Para que a garagem fria se converta num cenário do Frozen e a Zabi na Elsa e na Anna (alternando constantemente entre as duas) e eu – que nunca vi nenhum episódio daquilo – tenha de fingir que sou o Olaf (que penso ser um boneco de neve).
Para que os terraços sobre a garagem dos vizinhos se tornem numa casa e os Tios se transformem nos filhos desordeiros da “mãe” Zabi – uma mãe severa, que quer que a prole ande sempre em linha e não faça fita quando tem de ir visitar os primos que moram no terraço – ups, casa! – seguinte.
Para que a mesa de jantar se metamorfoseie na sala da Zabi no João de Deus, e por artes mágicas apareçam os colegas da Zabi e esta se transmute ora na sua professora, ora na funcionária da cantina, ora na porteira, ora em quem bem lhe apetecer.
Para que o canto ao lado da grande cómoda da entrada, onde a Zabi se gosta de esconder, se transforme numa gruta escura e comprida, onde o som se ouve ao loooooooonge e faz eco.
Para que o velho baú da entrada se converta numa velha arca do tesouro que veio de Seia.
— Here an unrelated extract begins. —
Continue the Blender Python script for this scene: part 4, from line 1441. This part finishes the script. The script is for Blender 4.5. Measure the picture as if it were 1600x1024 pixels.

O problema é que nunca conseguimos descobrir a combinação encantada para a abrir.
Para que o chorão do jardim – que é a árvore preferida da Zabi – chore porque não gosta nada que lhe cortem o cabelo, apesar de sempre que o fazem ele voltar a crescer ainda mais bonito do que antes.
Para que a Zabi, quando está zangada, não afete um ar de pouco amigos mas sim faça “cara de Manuel Eduardo”. E tenho a certeza de que aquele velho Motta-Veiga, do alto da sua moldura, exibindo a borla de lente de Teologia e as rendas de cónego da Sé, sorri sempre que ela o faz. Tal como o Tio da Zabi, feliz pela sobrinha em que também fervilha uma imaginação transbordante, que a partir do quotidiano ordinário cria cenários extraordinários e que não parece ter vontade nenhuma em ceder ao cinzentismo redutor e uniformizador que tanta gente anda por aí a pregar como sendo fonte de excelsas virtudes.

Que queira sempre dar o seu melhor, sempre inteira, sempre competitiva, sempre fiel a si mesma, nunca reduzindo as coisas e as pessoas a uma vulgaridade chata e monótona. Seja agora em criança seja quando for uma mulher adulta, feliz e despachada. E que jamais menospreze a criatividade e o poder revigorante da imaginação – fundamental tanto para as crianças como para os adultos … apesar de estes tantas vezes terem vergonha em o admitir.